◆ DIRECTION
Restate each of the lines below word for word and drop every picture.

◆ SUPPLIED MATERIAL
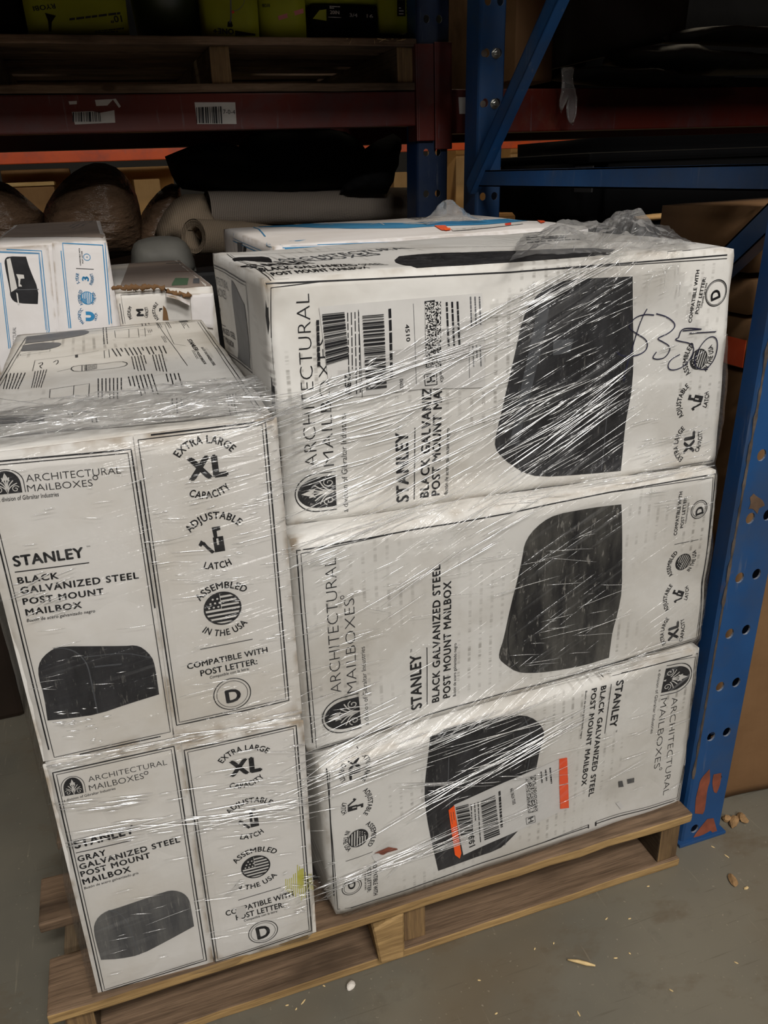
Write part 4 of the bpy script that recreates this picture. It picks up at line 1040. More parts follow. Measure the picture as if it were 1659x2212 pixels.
tubebm(bm, [ony(*zc(a, b+6), .764)+V((0, 0, rnd.uniform(-.002, .003))) for a, b in resample(pt, 14, False)], [.0035+rnd.uniform(-.0015, .0025) for _ in resample(pt, 14, False)], 6)
tag(bml('torn_edge', bm, 'brown_cardboard', MC['t']), 'ragged brown torn cardboard edge')
bm = bmesh.new()      # loose white flap bent out of the tear
L1 = [ony(*zc(*p), .762) for p in [(1240, 608), (1330, 628), (1415, 668)]]; L2 = [ony(*zc(*p), .742) for p in [(1240, 625), (1330, 648), (1415, 692)]]
va = [bm.verts.new(p) for p in L1]; vb = [bm.verts.new(p) for p in L2]
for i in range(2): bm.faces.new((va[i], va[i+1], vb[i+1], vb[i]))
bm.normal_update(); bmesh.ops.solidify(bm, geom=bm.faces[:], thickness=.002); bml('torn_flap', bm, 'glossy_white_cardboard', MC['t'])
slab('side_flap', MC, [zc(1418, 605), zc(1590, 598), zc(1590, 860), zc(1432, 830)], .006, MC['t'], 'glossy_white_cardboard', 8)
C = MC['C']; f = Face(C[2], (0, 0, 1), MC['bvh']); q = lambda L: [zc(*p) for p in L]
f.poly(q([(975, 350), (1560, 322), (1575, 560), (900, 545)]), 'dusty_top_cardboard', 0); f.poly(q([(1280, 545), (1310, 490), (1410, 492), (1400, 540)]), 'green_goods', 1); f.poly(q([(1440, 530), (1445, 495), (1490, 492), (1490, 530)]), 'mid_grey_ink', 1)
f.line(q([(1280, 442), (1440, 436)]), .004, 'rust', 1); f.micro(q([(1240, 378), (1360, 366), (1360, 380), (1240, 388)]), 1, 61, 'mid_grey_ink', lay=1); f.micro(q([(1390, 362), (1520, 355), (1520, 366), (1390, 372)]), 1, 62, 'mid_grey_ink', lay=1); f.build('top_printing', MC['t'])

WB = upright_carton('long white carton with a blue band and orange stickers on top, behind the right stack', (587, 520), (1275, 499), .512, .52, .642, 16, 'glossy_white_cardboard', amp=.002, tilt=.008)
f = Face(WB['C'][0], (-1, 0, 0), WB['bvh']); f.frame([(503, 487), (586, 528), (590, 560), (503, 520)], gap=.005, w=.002, m='blue_ink'); f.poly([(513, 523), (525, 525), (525, 548), (515, 548)], 'mid_grey_ink'); f.poly([(527, 530), (533, 535), (531, 550), (526, 548)], 'black_ink'); f.build('side_printing', WB['t'])
f = WB['front']; f.line([(590, 536), (1275, 512)], .0011, 'blue_ink'); f.line([(590, 532), (1275, 508)], .0011, 'blue_ink'); f.poly([(589, 537), (660, 535), (660, 546), (589, 548)], 'blue_ink'); f.build('printing', WB['t'])
f = Face(WB['C'][2], (0, 0, 1), WB['bvh'])
f.poly([(540, 487), (680, 488), (880, 485), (1050, 477), (1120, 473), (1140, 479), (1050, 486), (880, 495), (690, 495), (560, 495)], 'blue_ink'); f.poly([(603, 477), (700, 471), (820, 469), (850, 477), (740, 482), (620, 485)], 'black_ink'); f.poly([(660, 479), (740, 474), (760, 476), (700, 482)], 'pink_ink', 1)
f.micro([(870, 475), (960, 466), (985, 472), (900, 480)], 4, 70, 'mid_grey_ink'); f.line([(573, 514), (560, 500), (530, 487)], .003, 'blue_ink')
f.text('U', (905, 488), (928, 486), (897, 484), .06, 'pale_ink', lay=1); f.line([(800, 489), (820, 486), (830, 489)], .003, 'pale_ink', 1); f.line([(690, 491), (705, 489), (720, 490)], .003, 'pale_ink', 1)
f.build('top_printing', WB['t'])
g = Face(WB['C'][2], (0, 0, 1), WB['bvh'], .0014); g.poly([(938, 491), (962, 490), (973, 499), (955, 500)], 'vivid_orange'); g.poly([(958, 496), (972, 495), (975, 499), (962, 501)], 'orange_label', 1); g.poly([(975, 496), (1040, 490), (1130, 484), (1130, 487), (1040, 495), (978, 501)], 'label_white'); g.poly([(1090, 486), (1104, 484), (1104, 489), (1092, 490)], 'red_ink', 1); g.poly([(1160, 480), (1172, 479), (1178, 484), (1168, 486)], 'vivid_orange', 1); g.micro([(985, 496), (1060, 490), (1062, 493), (988, 499)], 1, 71); g.build('label_tape', WB['t'])
WU = upright_carton('plain white carton under the blue banded one, hidden behind the right stack', (600, 900), (1230, 880), .52, .53, DECK+.004, 17, 'white_cardboard_plain', ztop=.636)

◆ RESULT
Write part 4 of the bpy script that recreates this picture. It picks up at line 1040. More parts follow. Measure the picture as if it were 1659x2212 pixels.
tubebm(bm, [ony(*zc(a, b+6), .764)+V((0, 0, rnd.uniform(-.002, .003))) for a, b in resample(pt, 14, False)], [.0035+rnd.uniform(-.0015, .0025) for _ in resample(pt, 14, False)], 6)
tag(bml('torn_edge', bm, 'brown_cardboard', MC['t']), 'ragged brown torn cardboard edge')
bm = bmesh.new()      # loose white flap bent out of the tear
L1 = [ony(*zc(*p), .762) for p in [(1240, 608), (1330, 628), (1415, 668)]]; L2 = [ony(*zc(*p), .742) for p in [(1240, 625), (1330, 648), (1415, 692)]]
va = [bm.verts.new(p) for p in L1]; vb = [bm.verts.new(p) for p in L2]
for i in range(2): bm.faces.new((va[i], va[i+1], vb[i+1], vb[i]))
bm.normal_update(); bmesh.ops.solidify(bm, geom=bm.faces[:], thickness=.002); bml('torn_flap', bm, 'glossy_white_cardboard', MC['t'])
slab('side_flap', MC, [zc(1418, 605), zc(1590, 598), zc(1590, 860), zc(1432, 830)], .006, MC['t'], 'glossy_white_cardboard', 8)
C = MC['C']; f = Face(C[2], (0, 0, 1), MC['bvh']); q = lambda L: [zc(*p) for p in L]
f.poly(q([(975, 350), (1560, 322), (1575, 560), (900, 545)]), 'dusty_top_cardboard', 0); f.poly(q([(1280, 545), (1310, 490), (1410, 492), (1400, 540)]), 'green_goods', 1); f.poly(q([(1440, 530), (1445, 495), (1490, 492), (1490, 530)]), 'mid_grey_ink', 1)
f.line(q([(1280, 442), (1440, 436)]), .004, 'rust', 1); f.micro(q([(1240, 378), (1360, 366), (1360, 380), (1240, 388)]), 1, 61, 'mid_grey_ink', lay=1); f.micro(q([(1390, 362), (1520, 355), (1520, 366), (1390, 372)]), 1, 62, 'mid_grey_ink', lay=1); f.build('top_printing', MC['t'])

WB = upright_carton('long white carton with a blue band and orange stickers on top, behind the right stack', (587, 520), (1275, 499), .512, .52, .642, 16, 'glossy_white_cardboard', amp=.002, tilt=.008)
f = Face(WB['C'][0], (-1, 0, 0), WB['bvh']); f.frame([(503, 487), (586, 528), (590, 560), (503, 520)], gap=.005, w=.002, m='blue_ink'); f.poly([(513, 523), (525, 525), (525, 548), (515, 548)], 'mid_grey_ink'); f.poly([(527, 530), (533, 535), (531, 550), (526, 548)], 'black_ink'); f.build('side_printing', WB['t'])
f = WB['front']; f.line([(590, 536), (1275, 512)], .0011, 'blue_ink'); f.line([(590, 532), (1275, 508)], .0011, 'blue_ink'); f.poly([(589, 537), (660, 535), (660, 546), (589, 548)], 'blue_ink'); f.build('printing', WB['t'])
f = Face(WB['C'][2], (0, 0, 1), WB['bvh'])
f.poly([(540, 487), (680, 488), (880, 485), (1050, 477), (1120, 473), (1140, 479), (1050, 486), (880, 495), (690, 495), (560, 495)], 'blue_ink'); f.poly([(603, 477), (700, 471), (820, 469), (850, 477), (740, 482), (620, 485)], 'black_ink'); f.poly([(660, 479), (740, 474), (760, 476), (700, 482)], 'pink_ink', 1)
f.micro([(870, 475), (960, 466), (985, 472), (900, 480)], 4, 70, 'mid_grey_ink'); f.line([(573, 514), (560, 500), (530, 487)], .003, 'blue_ink')
f.text('U', (905, 488), (928, 486), (897, 484), .06, 'pale_ink', lay=1); f.line([(800, 489), (820, 486), (830, 489)], .003, 'pale_ink', 1); f.line([(690, 491), (705, 489), (720, 490)], .003, 'pale_ink', 1)
f.build('top_printing', WB['t'])
g = Face(WB['C'][2], (0, 0, 1), WB['bvh'], .0014); g.poly([(938, 491), (962, 490), (973, 499), (955, 500)], 'vivid_orange'); g.poly([(958, 496), (972, 495), (975, 499), (962, 501)], 'orange_label', 1); g.poly([(975, 496), (1040, 490), (1130, 484), (1130, 487), (1040, 495), (978, 501)], 'label_white'); g.poly([(1090, 486), (1104, 484), (1104, 489), (1092, 490)], 'red_ink', 1); g.poly([(1160, 480), (1172, 479), (1178, 484), (1168, 486)], 'vivid_orange', 1); g.micro([(985, 496), (1060, 490), (1062, 493), (988, 499)], 1, 71); g.build('label_tape', WB['t'])
WU = upright_carton('plain white carton under the blue banded one, hidden behind the right stack', (600, 900), (1230, 880), .52, .53, DECK+.004, 17, 'white_cardboard_plain', ztop=.636)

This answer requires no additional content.